Confirm general liability insurance
Ask for a certificate of insurance showing general liability coverage with a minimum $2M limit. This protects you if the contractor causes property damage during the job — ladder contact with a window, dropped tools, damage to roof shingles during eavestrough installation. A reputable contractor carries this without hesitation; one who can't produce it is a risk you shouldn't accept. Ask for the certificate before work starts — not after.
For cleaning: confirm downspouts are included
Not all cleaning services include downspout flushing — and a blocked downspout is as problematic as a clogged gutter channel. Confirm before booking that the service includes: clearing and flushing all downspouts to confirm they flow freely, and a visual inspection for visible damage (cracks, separating joints, hangers pulling away) during the clean. You want to know about problems while the contractor is still there — not discover them on your own during the next heavy rain.
For replacement: ask about fascia inspection
A reputable eavestrough contractor should inspect the fascia boards before installation. New eavestroughs mounted to rotted fascia will pull away within a few seasons — the fasteners simply won't hold. Ask specifically: "Do you inspect the fascia condition before installation, and how do you handle rotted sections?" Either the contractor addresses it (as a line item in the quote) or flags it clearly so you can arrange separate fascia work first. If a contractor proposes to install over unknown fascia condition without any mention of inspection, that is a concern.
Confirm downspout extension placement
Eavestroughs are only effective if downspouts discharge water away from the foundation. Confirm with any contractor that downspout extensions will direct water discharge at least 1.5–2 metres from the foundation wall. On flat-graded sites, a 2-metre extension may not be adequate and a buried downspout drain may be warranted — ask the contractor if the grade slopes toward the house at any discharge point. This is one of the most commonly overlooked elements in eavestrough installation and one of the most consequential for basement water infiltration.
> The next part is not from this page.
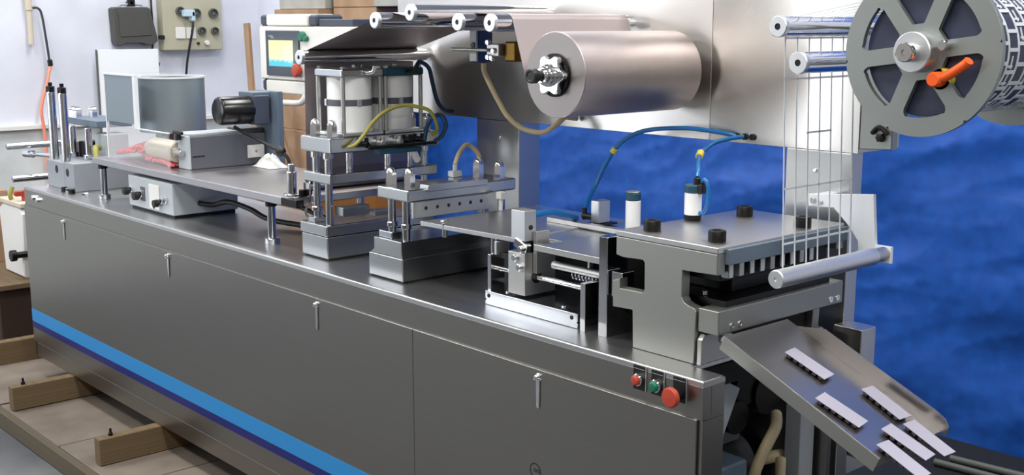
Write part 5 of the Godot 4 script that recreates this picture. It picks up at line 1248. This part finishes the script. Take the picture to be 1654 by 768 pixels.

Get a written workmanship warranty
Ask for a written warranty on workmanship — distinct from the material warranty provided by the manufacturer. A reputable installer should warranty their work for at least one year: if joints separate, slope is incorrect causing standing water, or hangers fail under normal load within the warranty period, they return to fix it at no charge. Get this in writing as part of the quote or contract. A contractor who is confident in their installation quality will not hesitate to provide this.
Red Flags to Watch For
- Significantly cheapest quote without explanation. In the eavestrough trade, the cheapest quote often means lighter-gauge aluminum, sectional instead of seamless, lower hanger density, or a crew that moves fast and skips slope verification. Ask what specifically accounts for the price difference before accepting it.
- No WSIB coverage and no credible alternative. Some sole proprietors carry personal accident insurance instead of WSIB — ask what their coverage is and confirm it. A contractor with no documentation of any kind is a liability risk.
- Won't quote in writing. Walk away. A professional contractor quotes in writing. Period.
- Proposes vinyl eavestroughs for an outdoor climate like Renfrew County. As noted in the types guide, vinyl does not hold up in freeze-thaw conditions. A contractor proposing vinyl for a full replacement is either not familiar with the climate or is pricing to a cost point rather than suitability.
- Pushes gutter guards heavily during a cleaning visit. While guards can be worth it, a hard sell of premium guards during a cleaning call — especially with urgency framing — warrants skepticism. Evaluate guards on their merits separately.